Sharing Insight on the Business of Tech PR

Sharing Insight on the Business of Tech PR

Yesterday evening, I had the opportunity to speak on the Boston University PRSSA tech PR panel along with Melanie Ensign of Fleishman-Hillard and Cheryl Gale of March Communications. While everyone in the audience was interested in some aspect of PR, the concept of specifically tech PR was new to some. By the end of the panel, though, I like to think we made a strong impression with some interesting insight into the field.

Among various topics, we were asked questions about what skills are particularly important to be successful in tech PR, what challenges we face, what kind of clients we deal with, and how tech PR is different from other kinds of PR. Everyone had interesting things to contribute to the discussion and, below, I’ve outlined some of the highlights that the students hopefully walked away with!

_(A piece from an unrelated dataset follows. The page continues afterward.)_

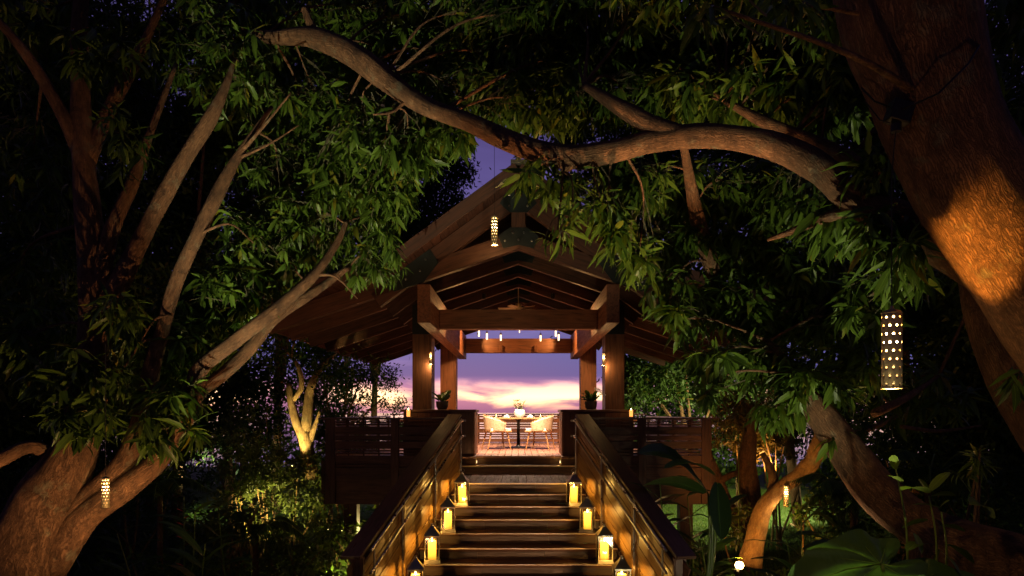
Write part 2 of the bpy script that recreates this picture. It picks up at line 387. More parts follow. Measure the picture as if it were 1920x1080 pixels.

  • Read, read, read – everyone pretty much iterated this point. It’s extremely important to read up on your field and industries you find interesting. The old adage still holds true – knowledge is power – and the more knowledgeable you are, the more likely you are to be able to see things that others may not. Whether that’s a creative pitch idea or a link to a current trend, setting aside time to read what’s going on is a vital part of the PR field.
  • Industries cross over – technology is so prevalent in every industry, so whether your passion is healthcare, finance or the environment, you can still find a fit in tech PR. Many people looking to work in tech PR come in with the misconception that they’re going to work on the latest Apple product or the next smartphone app, however, more often than not, the companies we work with are on the business side and don’t sell to consumers. While this may be a disappointment to some, the opportunities and interest are unlimited and are often directly related to the tech gadgets we all love. For instance, if you’re passionate about smartphones, perhaps you won’t get to do PR for Android or Motorola devices, but you could be working to promote the underlying infrastructure that makes all those cool toys run, which is pretty neat.
  • Technology is constantly changing – technology is one of the fastest growing industries today. With the near constant evolution of IT, working in tech PR is never dull. Not only are new products and services cropping up left and right, but current products have to evolve to match demand and new trends. While that may mean there’s a consistently steep learning curve, it also means a business that is always cutting-edge and interesting!
  • Working for a firm – there are some stark differences between working in-house, doing PR for a single company, and working for a tech PR firm where you get to work on multiple accounts simultaneously. Most PR pros start working at a firm and move in-house later, if that’s something they’re interested in. By starting at a firm, you get exposed to a variety of things right off the bat and learn so much more in a shorter time frame. Similarly, there are differences between working for a large PR firm and a small PR firm. At larger firms, you may be responsible for a single piece of a campaign – whether that’s content creation, press release distribution, or even graphic design – which is excellent if you know what you want to specialize in. But, at a small firm, you should expect to be thrown into every bit of the business and will be expected to catch on. It’s never dull!

It was clear that everyone on the panel was passionate about tech PR and I’m sure we could’ve gone on and on! But, in our limited time with the students and faculty at BU, we covered a lot of ground and hopefully opened some eyes to the wonderful world of tech PR.

Thanks to everyone who participated on the panel and the members of the BU PRSSA for making it such a wonderful event!